──────── Extracted information

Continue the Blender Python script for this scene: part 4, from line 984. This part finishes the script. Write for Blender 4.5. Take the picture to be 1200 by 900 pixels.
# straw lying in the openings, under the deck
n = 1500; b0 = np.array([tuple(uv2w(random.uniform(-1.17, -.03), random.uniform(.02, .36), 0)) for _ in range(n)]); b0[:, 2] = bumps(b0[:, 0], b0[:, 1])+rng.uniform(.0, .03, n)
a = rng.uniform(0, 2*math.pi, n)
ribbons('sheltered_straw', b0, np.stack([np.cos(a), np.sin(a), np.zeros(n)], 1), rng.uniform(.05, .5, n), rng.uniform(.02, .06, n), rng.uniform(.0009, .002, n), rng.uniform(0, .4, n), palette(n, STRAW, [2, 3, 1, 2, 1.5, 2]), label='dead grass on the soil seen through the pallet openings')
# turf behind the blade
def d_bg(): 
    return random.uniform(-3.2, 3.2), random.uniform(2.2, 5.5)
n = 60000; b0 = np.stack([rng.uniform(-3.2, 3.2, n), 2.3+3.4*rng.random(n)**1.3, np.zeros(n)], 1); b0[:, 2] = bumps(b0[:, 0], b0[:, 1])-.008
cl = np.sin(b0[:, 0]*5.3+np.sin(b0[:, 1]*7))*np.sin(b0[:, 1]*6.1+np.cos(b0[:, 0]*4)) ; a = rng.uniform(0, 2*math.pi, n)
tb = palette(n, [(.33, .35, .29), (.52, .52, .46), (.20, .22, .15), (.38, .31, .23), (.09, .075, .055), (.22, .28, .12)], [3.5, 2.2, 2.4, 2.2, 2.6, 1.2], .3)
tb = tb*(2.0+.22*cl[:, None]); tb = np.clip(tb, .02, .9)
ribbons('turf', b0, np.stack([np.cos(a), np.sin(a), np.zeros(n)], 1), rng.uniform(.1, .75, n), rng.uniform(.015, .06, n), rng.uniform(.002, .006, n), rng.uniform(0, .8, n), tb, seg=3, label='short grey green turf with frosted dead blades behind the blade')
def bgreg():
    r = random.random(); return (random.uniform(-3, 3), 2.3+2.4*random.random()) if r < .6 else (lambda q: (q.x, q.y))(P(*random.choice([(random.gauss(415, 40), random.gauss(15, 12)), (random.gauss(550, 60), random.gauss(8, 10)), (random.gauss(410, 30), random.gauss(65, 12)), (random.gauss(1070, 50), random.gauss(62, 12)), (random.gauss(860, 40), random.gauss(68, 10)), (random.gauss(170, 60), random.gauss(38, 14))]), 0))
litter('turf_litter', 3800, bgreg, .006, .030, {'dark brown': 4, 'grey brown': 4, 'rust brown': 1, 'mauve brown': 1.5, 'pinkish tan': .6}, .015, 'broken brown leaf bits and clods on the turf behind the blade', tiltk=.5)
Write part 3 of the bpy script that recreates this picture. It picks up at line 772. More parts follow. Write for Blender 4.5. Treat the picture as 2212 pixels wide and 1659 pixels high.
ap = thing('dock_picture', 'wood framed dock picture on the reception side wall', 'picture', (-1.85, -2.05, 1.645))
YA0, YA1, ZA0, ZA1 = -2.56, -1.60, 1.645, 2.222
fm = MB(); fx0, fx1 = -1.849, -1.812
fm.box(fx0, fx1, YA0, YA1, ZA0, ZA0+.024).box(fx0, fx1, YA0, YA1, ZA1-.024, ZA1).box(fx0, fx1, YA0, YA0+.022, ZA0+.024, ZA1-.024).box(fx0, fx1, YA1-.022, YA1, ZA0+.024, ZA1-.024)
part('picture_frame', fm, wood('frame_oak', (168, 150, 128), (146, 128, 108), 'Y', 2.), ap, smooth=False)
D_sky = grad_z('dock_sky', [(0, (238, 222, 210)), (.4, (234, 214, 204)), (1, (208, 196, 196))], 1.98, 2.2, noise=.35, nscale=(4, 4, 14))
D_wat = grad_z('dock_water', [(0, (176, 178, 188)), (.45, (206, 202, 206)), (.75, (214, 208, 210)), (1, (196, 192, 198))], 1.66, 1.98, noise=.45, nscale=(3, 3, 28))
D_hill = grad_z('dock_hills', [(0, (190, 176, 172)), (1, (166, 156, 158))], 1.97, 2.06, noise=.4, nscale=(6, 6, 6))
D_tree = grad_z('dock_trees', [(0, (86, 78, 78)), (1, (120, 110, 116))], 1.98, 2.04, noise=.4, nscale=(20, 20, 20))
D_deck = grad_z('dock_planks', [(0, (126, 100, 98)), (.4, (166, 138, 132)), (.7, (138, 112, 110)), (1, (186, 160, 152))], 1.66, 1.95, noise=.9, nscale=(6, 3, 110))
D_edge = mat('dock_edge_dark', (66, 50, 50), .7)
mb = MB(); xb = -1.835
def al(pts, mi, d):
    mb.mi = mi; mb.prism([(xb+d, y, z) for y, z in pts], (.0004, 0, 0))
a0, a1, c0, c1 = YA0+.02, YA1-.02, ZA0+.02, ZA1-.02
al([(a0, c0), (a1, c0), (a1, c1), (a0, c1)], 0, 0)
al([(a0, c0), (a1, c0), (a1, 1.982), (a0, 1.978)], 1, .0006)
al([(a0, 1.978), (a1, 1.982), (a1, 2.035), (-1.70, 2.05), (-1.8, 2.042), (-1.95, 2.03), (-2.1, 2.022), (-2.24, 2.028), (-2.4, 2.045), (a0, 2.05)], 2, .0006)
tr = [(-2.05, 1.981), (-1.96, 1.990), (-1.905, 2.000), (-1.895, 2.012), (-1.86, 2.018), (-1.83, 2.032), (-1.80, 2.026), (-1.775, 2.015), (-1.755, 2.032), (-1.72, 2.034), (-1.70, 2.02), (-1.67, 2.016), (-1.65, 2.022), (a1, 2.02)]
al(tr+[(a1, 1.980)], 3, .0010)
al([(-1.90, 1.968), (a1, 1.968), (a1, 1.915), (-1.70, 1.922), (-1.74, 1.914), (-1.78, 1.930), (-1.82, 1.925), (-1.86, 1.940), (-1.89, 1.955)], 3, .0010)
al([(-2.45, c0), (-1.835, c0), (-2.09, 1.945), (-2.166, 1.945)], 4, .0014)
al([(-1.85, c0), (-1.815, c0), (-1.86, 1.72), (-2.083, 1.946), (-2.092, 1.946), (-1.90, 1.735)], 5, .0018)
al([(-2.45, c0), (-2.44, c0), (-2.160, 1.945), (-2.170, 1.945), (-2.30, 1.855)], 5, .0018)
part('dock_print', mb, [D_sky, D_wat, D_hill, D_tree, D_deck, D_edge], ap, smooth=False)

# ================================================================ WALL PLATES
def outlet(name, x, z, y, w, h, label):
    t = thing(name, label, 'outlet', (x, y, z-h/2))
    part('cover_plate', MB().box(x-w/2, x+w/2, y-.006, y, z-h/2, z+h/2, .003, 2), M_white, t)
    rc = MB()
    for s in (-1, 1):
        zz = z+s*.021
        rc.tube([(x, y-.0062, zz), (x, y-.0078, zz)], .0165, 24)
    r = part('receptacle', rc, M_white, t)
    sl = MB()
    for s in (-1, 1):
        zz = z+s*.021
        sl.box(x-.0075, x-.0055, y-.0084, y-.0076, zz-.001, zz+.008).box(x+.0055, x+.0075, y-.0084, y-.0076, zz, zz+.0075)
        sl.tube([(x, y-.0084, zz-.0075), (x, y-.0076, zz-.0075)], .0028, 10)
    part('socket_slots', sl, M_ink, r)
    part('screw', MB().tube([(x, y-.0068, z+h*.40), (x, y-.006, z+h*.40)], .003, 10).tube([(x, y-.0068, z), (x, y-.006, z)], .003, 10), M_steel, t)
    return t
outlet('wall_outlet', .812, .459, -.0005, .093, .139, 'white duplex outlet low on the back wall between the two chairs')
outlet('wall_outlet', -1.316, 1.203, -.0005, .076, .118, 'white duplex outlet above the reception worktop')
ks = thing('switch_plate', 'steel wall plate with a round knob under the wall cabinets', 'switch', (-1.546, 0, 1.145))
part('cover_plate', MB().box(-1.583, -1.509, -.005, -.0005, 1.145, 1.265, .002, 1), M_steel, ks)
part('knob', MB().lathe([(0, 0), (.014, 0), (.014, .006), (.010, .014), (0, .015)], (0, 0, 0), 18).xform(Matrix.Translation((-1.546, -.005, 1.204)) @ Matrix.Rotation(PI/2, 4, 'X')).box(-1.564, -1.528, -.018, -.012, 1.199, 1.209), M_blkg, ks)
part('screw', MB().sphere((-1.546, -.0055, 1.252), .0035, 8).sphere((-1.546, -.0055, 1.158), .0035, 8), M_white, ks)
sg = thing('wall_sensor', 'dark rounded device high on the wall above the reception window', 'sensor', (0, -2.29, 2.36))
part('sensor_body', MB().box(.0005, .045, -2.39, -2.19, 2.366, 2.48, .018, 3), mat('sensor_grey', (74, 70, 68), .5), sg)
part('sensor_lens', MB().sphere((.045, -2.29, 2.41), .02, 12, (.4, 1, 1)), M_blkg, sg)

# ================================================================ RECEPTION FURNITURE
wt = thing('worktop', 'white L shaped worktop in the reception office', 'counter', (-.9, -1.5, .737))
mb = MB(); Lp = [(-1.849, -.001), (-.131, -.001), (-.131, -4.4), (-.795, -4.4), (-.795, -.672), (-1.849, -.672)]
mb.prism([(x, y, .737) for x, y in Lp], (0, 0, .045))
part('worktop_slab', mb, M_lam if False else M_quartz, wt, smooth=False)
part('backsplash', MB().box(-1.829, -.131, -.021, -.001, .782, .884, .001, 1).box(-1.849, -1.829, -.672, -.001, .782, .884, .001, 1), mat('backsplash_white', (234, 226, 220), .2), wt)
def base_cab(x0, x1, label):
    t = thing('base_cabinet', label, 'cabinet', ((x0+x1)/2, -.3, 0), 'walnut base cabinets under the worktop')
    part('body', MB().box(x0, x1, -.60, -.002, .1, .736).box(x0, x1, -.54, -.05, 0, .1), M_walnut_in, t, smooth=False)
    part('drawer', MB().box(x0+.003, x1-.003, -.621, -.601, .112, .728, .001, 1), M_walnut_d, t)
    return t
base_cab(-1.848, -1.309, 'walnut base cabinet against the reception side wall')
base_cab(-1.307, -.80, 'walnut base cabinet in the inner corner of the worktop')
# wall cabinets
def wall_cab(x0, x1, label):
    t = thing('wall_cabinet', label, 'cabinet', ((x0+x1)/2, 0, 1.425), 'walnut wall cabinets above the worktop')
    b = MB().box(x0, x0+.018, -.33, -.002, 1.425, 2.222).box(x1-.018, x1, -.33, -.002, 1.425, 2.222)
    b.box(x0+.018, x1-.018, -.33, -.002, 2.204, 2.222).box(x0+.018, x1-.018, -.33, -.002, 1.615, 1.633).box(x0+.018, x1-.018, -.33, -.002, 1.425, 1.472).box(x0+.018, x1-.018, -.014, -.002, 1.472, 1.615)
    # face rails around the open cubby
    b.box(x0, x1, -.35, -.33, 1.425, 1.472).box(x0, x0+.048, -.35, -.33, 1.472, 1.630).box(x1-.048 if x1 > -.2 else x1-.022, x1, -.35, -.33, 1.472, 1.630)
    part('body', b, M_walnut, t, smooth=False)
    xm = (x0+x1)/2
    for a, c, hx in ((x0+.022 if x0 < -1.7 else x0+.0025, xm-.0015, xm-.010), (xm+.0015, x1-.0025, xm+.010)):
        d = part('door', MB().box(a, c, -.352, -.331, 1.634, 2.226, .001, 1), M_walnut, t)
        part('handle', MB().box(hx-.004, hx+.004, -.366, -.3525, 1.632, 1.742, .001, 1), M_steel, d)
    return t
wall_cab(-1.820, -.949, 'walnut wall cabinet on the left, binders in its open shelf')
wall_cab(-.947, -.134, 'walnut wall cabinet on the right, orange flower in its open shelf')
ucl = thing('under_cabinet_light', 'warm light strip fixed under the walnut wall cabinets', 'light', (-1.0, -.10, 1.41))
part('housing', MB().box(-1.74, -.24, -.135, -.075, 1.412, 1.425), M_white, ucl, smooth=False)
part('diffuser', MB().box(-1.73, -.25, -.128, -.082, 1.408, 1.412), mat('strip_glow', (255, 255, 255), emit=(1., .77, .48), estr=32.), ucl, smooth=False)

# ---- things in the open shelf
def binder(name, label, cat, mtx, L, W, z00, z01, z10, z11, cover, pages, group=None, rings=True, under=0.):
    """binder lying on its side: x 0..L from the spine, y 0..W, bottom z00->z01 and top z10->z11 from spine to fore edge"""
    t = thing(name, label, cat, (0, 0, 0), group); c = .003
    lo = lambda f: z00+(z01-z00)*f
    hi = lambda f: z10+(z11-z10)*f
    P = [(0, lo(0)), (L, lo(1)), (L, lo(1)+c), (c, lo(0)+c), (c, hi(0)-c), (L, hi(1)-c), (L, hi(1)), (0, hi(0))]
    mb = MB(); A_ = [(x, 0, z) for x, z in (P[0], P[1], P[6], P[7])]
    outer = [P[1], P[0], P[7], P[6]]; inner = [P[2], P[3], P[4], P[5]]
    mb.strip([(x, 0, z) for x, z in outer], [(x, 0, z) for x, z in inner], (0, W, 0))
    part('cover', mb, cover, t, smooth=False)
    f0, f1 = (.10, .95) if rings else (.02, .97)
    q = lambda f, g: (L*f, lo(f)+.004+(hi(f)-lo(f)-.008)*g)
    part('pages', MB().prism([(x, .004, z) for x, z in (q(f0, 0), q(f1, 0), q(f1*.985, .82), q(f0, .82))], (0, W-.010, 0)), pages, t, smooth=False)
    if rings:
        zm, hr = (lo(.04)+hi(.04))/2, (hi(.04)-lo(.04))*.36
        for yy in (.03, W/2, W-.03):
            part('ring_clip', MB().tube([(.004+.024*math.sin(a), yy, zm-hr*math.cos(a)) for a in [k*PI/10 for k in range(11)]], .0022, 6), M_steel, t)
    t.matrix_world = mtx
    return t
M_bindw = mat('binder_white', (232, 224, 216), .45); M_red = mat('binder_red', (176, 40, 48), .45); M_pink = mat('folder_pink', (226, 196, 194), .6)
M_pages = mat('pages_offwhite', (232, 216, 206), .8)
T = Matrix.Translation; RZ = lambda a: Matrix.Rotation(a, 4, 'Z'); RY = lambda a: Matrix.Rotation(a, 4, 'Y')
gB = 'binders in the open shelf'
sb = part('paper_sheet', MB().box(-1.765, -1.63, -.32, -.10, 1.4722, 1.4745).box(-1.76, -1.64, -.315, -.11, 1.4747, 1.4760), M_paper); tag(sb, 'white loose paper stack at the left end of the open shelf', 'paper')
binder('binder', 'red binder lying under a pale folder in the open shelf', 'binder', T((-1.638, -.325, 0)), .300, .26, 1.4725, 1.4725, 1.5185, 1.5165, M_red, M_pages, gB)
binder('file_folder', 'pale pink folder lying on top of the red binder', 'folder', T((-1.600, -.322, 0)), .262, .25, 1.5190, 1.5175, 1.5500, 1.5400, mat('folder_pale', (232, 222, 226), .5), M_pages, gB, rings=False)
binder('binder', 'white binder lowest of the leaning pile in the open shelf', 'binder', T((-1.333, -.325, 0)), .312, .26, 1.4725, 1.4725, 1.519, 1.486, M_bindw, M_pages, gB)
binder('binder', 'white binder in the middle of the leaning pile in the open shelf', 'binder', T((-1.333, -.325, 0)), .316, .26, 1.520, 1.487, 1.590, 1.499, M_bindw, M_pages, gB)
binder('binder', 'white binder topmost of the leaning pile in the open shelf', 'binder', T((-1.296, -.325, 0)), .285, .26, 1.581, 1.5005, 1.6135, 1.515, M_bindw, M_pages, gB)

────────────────

Work out how many lines of the listing above include the word "from". Reply with nothing but the count.

Reply to the task
2